Quella del coreografo che propone delle specifiche immaginazioni, per esempio un serpente che sale dalla tua schiena, perchè vuole che tu faccia un certo movimento. Sono un coreografo che vuole portarti verso una forma che ho in testa.
Se invece non mi importa quale movimento farai, ma voglio solo esercitare la tua abilità di immaginare concretamente, non mi interessa se questo serpente si muove lentamente o velocemente, quanto il movimento sia contorto o lineare, ciò che mi importa è che tu riesca a immaginare più profondamente possibile e quindi che tu sia te stesso.

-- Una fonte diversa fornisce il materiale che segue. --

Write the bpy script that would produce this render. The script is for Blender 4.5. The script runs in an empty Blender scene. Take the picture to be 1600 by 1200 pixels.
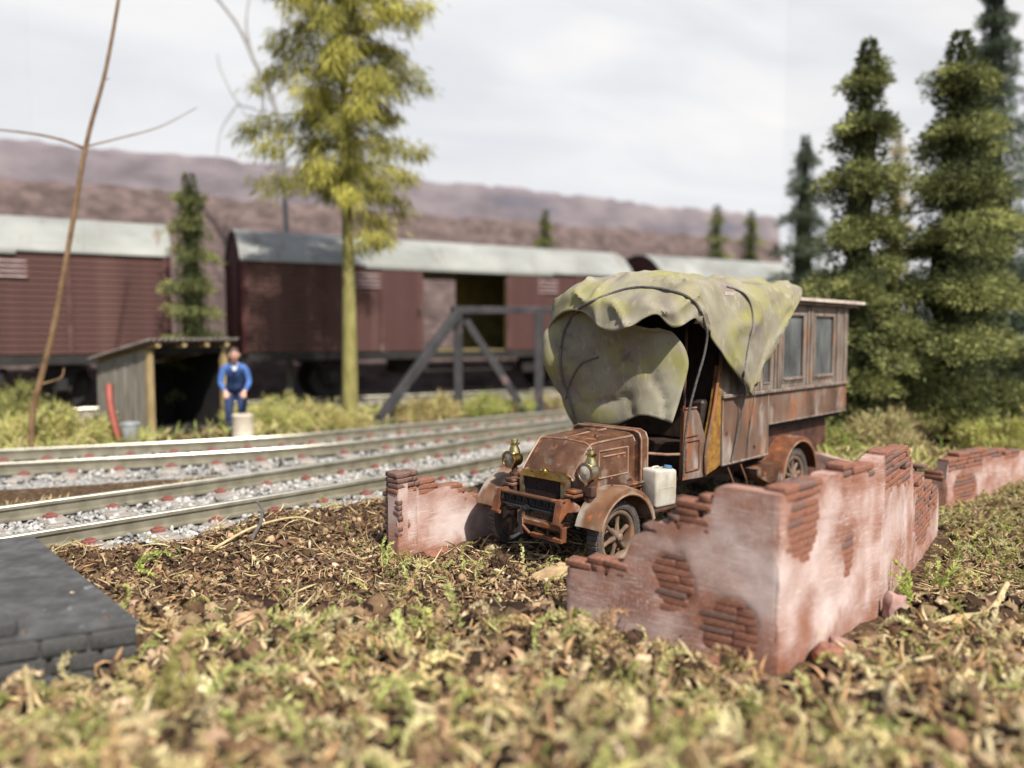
import bpy, bmesh, math, random
import numpy as np
from mathutils import Matrix, Vector, Quaternion

# ------------------------------------------------------------------ camera, sky, sun, exposure
SC = bpy.context.scene
COL = SC.collection
rng = np.random.default_rng(11)
random.seed(5)

CAM_H = 2.12
cam_d = bpy.data.cameras.new('camera')
cam = bpy.data.objects.new('camera', cam_d)
COL.objects.link(cam)
cam.location = (0, 0, CAM_H)
cam.rotation_euler = (math.radians(90) - math.atan(80 / 1165.0), 0, 0)
cam_d.sensor_width = 36.0
cam_d.lens = 36.0 * 1165.0 / 1600.0
cam_d.clip_start = 0.05
cam_d.clip_end = 500
cam_d.dof.use_dof = True
cam_d.dof.focus_distance = 6.75
cam_d.dof.aperture_fstop = 0.315
SC.camera = cam

SUN_EL = math.radians(50)
SUN_AZ = (0.50, -0.866)                     # horizontal direction towards the sun
world = bpy.data.worlds.new('World')
SC.world = world
world.use_nodes = True
wn = world.node_tree
bg = wn.nodes['Background']
sky_n = wn.nodes.new('ShaderNodeTexSky')
sky_n.sky_type = 'NISHITA'
sky_n.sun_disc = False
sky_n.sun_elevation = SUN_EL
sky_n.sun_rotation = math.atan2(SUN_AZ[0], SUN_AZ[1])
sky_n.dust_density = 2.0
wn.links.new(sky_n.outputs[0], bg.inputs[0])
bg.inputs[1].default_value = 0.09

sun_d = bpy.data.lights.new('sun', 'SUN')
sun_d.energy = 4.5
sun_d.angle = math.radians(1.0)
sun_d.color = (1.0, 0.955, 0.88)
sun = bpy.data.objects.new('sun', sun_d)
COL.objects.link(sun)
S_VEC = Vector((SUN_AZ[0] * math.cos(SUN_EL), SUN_AZ[1] * math.cos(SUN_EL), math.sin(SUN_EL)))
sun.rotation_euler = S_VEC.to_track_quat('Z', 'Y').to_euler()
sun.location = S_VEC * 40

SC.view_settings.view_transform = 'Standard'
SC.view_settings.look = 'None'
SC.view_settings.exposure = 0.66
SC.view_settings.gamma = 1.0
SC.view_settings.use_curve_mapping = False
SC.render.engine = 'CYCLES'
SC.cycles.use_denoising = True
SC.cycles.max_bounces = 6
SC.cycles.transparent_max_bounces = 8

# ------------------------------------------------------------------ helpers: objects
def tag(o, label=None, cat=None, group=None, kind=None):
    if label: o['label'] = label
    if cat: o['category'] = cat
    if group: o['group'] = group
    if kind: o['kind'] = kind
    return o

def empty(name, loc, rz=0.0, label=None, cat=None, group=None):
    o = bpy.data.objects.new(name, None)
    o.empty_display_size = 0.1
    COL.objects.link(o)
    o.location = loc
    o.rotation_euler = (0, 0, rz)
    return tag(o, label, cat, group)

def link(name, me, parent=None, loc=None, rot=None, scale=None):
    o = bpy.data.objects.new(name, me)
    COL.objects.link(o)
    if parent is not None: o.parent = parent
    if loc is not None: o.location = loc
    if rot is not None: o.rotation_euler = rot
    if scale is not None: o.scale = scale
    return o

def copy_tree(o, parent=None):
    c = o.copy()
    COL.objects.link(c)
    c.parent = parent
    for ch in list(o.children):
        copy_tree(ch, c)
    return c

def catmull(pts, n):
    """n samples per span through pts"""
    P = np.array(pts, float)
    P = np.vstack([2 * P[0] - P[1], P, 2 * P[-1] - P[-2]])
    out = []
    for i in range(1, len(P) - 2):
        p0, p1, p2, p3 = P[i - 1], P[i], P[i + 1], P[i + 2]
        for k in range(n):
            t = k / n
            out.append(0.5 * (2 * p1 + (p2 - p0) * t + (2 * p0 - 5 * p1 + 4 * p2 - p3) * t * t + (3 * p1 - p0 - 3 * p2 + p3) * t ** 3))
    out.append(P[-2])
    return np.array(out)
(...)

Nel mio laboratorio uso il secondo metodo: voglio che tu riesca a visualizzare come il serpente si muove secondo te; non mi importa il tempo, non importa la tecnica.
Una cosa importante che voglio aggiungere è che, nella danza Butoh,
realtà e fantasia sono poste sullo stesso livello, sono allo stesso modo importanti.
Immaginazione e realtà sullo stesso piano.
È a questo punto che la mia performance comincia.